> **Exercise input**
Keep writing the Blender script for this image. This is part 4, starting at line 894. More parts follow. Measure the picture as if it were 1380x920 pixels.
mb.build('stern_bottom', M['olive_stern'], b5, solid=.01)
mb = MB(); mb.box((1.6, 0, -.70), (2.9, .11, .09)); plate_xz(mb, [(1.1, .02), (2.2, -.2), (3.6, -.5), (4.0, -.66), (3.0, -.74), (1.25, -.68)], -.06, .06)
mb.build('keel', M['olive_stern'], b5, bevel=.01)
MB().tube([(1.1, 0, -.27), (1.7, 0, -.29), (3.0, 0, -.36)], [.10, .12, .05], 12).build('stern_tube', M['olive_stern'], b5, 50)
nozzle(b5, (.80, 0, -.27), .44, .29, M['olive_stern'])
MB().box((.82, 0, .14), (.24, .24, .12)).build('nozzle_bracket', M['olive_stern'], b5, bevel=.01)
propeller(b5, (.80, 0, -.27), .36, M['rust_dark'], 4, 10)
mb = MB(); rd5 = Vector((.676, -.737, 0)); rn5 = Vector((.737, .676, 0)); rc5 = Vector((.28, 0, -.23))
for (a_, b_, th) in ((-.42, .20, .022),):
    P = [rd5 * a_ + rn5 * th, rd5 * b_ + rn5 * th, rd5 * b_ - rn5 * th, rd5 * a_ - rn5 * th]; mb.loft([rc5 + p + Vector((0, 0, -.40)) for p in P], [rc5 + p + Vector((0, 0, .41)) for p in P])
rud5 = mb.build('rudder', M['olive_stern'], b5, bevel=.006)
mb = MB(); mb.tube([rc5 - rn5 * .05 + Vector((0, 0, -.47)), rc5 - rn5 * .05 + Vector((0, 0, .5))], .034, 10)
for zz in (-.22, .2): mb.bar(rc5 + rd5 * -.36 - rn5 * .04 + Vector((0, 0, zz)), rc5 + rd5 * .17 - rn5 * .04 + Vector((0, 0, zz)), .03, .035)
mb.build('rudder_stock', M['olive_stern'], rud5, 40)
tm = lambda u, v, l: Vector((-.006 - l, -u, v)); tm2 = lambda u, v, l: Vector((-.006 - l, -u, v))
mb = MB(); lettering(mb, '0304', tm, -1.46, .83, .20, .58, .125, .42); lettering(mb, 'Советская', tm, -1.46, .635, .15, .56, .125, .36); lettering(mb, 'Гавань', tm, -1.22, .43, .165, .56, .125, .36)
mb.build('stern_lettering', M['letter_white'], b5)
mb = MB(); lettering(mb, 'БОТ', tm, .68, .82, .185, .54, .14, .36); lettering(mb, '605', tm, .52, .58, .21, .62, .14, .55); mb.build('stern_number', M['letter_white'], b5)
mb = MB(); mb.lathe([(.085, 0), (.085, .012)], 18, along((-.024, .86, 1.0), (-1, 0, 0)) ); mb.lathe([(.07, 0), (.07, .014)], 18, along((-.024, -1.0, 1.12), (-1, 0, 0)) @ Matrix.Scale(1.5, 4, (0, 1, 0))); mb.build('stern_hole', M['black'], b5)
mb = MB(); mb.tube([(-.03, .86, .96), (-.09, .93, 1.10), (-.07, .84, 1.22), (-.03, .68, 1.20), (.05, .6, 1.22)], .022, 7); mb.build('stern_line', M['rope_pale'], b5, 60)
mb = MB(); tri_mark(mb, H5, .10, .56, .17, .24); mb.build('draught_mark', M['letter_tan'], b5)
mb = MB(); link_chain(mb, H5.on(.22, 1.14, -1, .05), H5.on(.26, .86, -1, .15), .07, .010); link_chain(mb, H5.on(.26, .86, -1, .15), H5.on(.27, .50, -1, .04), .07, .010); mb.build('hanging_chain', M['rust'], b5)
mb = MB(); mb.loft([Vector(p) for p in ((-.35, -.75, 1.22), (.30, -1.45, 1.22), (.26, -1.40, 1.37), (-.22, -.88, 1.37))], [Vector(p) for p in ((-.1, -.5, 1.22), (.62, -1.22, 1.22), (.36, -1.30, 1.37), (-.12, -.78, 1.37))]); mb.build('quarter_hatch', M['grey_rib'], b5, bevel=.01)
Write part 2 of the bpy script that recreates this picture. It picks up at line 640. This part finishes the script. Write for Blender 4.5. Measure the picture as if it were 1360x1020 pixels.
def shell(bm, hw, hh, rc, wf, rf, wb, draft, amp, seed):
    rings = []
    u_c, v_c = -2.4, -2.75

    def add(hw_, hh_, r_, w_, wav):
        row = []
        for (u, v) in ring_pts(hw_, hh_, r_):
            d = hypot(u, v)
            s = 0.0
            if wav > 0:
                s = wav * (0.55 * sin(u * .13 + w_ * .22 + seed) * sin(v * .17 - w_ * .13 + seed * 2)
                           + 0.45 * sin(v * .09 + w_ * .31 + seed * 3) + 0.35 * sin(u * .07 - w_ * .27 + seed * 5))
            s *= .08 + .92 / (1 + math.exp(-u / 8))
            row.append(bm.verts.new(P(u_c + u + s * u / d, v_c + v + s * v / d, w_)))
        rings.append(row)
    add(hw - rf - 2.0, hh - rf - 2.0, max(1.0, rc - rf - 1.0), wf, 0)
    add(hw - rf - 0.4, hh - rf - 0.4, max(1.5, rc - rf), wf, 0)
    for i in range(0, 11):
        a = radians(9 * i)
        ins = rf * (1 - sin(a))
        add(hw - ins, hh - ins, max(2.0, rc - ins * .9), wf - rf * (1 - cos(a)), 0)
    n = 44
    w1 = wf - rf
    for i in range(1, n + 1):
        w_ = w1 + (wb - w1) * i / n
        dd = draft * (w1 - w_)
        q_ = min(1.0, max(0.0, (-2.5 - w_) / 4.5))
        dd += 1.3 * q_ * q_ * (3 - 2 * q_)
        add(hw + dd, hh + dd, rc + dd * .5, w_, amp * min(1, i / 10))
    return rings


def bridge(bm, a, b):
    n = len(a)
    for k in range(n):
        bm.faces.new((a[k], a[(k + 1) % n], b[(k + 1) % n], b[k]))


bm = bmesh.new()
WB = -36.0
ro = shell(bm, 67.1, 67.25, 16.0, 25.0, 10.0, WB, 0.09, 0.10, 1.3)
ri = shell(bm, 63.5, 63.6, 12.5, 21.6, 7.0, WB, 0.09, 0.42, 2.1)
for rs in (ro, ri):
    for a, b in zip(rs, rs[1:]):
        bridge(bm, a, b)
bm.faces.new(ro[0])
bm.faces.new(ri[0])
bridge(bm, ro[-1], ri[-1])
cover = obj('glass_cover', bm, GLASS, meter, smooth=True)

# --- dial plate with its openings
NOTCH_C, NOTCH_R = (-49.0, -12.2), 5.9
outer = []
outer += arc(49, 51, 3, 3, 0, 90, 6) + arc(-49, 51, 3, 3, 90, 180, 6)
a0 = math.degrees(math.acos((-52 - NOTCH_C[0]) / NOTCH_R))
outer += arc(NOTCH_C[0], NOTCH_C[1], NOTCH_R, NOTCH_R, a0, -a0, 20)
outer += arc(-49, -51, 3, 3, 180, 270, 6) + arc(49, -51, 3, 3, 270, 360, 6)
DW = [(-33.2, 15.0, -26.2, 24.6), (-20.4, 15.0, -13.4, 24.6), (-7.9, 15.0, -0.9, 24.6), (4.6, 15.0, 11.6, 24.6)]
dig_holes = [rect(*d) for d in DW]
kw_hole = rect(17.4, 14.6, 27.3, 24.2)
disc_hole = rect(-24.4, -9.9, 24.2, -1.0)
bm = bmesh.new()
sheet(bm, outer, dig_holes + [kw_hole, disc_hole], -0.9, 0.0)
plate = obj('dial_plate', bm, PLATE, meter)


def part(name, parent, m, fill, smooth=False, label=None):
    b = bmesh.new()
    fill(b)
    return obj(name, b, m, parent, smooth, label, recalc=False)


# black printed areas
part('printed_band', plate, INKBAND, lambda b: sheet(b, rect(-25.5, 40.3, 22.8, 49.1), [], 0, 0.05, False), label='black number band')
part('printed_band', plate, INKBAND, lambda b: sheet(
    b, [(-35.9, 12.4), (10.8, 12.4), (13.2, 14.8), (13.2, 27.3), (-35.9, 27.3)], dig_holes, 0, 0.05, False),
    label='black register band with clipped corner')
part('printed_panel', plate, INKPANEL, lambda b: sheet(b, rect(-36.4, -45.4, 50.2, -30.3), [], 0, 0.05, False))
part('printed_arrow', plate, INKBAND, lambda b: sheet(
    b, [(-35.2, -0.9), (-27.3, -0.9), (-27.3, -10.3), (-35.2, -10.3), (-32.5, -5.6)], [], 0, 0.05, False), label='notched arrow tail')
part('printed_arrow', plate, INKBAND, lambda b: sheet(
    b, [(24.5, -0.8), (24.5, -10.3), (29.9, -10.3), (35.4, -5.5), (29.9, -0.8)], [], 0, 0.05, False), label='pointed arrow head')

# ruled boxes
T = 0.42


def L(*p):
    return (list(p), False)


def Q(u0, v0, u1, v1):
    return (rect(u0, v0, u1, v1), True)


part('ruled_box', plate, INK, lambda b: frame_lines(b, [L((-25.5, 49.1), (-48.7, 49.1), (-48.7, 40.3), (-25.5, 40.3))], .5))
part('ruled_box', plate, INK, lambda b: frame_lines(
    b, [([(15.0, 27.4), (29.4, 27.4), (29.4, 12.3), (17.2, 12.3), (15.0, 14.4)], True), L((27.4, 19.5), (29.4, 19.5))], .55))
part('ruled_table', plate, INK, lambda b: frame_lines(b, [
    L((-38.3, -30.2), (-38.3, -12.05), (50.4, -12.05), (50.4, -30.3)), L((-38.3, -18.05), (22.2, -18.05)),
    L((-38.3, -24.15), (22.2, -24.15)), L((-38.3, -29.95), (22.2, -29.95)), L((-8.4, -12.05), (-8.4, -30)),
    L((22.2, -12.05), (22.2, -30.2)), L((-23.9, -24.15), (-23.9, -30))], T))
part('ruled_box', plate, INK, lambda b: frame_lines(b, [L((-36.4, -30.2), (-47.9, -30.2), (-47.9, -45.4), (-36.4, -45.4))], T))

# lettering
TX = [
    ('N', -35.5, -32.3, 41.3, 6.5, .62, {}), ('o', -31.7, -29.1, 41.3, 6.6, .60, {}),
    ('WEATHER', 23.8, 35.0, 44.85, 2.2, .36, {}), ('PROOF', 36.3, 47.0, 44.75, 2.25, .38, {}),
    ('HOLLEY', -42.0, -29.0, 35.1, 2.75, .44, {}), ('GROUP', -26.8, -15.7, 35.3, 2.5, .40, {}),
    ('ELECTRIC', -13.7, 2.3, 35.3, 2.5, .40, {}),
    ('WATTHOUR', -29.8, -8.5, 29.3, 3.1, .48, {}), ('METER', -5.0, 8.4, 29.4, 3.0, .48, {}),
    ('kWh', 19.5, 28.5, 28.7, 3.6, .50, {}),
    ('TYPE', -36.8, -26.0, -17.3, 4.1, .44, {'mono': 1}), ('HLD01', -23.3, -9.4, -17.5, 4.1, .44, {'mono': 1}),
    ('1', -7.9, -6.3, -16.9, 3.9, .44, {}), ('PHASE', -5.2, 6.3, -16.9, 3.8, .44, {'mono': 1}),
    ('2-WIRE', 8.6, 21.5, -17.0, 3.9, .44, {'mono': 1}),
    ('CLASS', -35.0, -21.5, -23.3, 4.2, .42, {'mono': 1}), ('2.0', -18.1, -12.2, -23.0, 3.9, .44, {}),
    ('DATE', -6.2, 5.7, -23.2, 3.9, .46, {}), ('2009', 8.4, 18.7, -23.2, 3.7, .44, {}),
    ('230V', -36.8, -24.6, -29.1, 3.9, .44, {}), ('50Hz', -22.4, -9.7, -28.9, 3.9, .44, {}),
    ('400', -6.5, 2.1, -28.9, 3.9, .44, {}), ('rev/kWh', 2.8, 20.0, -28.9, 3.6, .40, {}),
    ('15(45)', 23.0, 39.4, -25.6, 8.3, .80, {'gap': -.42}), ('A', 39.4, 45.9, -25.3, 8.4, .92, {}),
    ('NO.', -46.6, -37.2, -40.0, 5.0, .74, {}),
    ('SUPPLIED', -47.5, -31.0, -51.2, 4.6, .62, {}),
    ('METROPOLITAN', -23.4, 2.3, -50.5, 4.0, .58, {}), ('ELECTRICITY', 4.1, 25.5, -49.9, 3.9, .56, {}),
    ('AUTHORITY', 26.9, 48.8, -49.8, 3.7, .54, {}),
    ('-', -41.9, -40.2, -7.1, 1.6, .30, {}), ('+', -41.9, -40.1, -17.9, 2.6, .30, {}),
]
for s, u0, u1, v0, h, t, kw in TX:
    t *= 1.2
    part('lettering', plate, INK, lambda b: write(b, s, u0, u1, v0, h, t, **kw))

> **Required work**
Find the lines holding "Measure" and list every one.

> **Result of the exercise**
Keep writing the Blender script for this image. This is part 4, starting at line 894. More parts follow. Measure the picture as if it were 1380x920 pixels.
Write part 2 of the bpy script that recreates this picture. It picks up at line 640. This part finishes the script. Write for Blender 4.5. Measure the picture as if it were 1360x1020 pixels.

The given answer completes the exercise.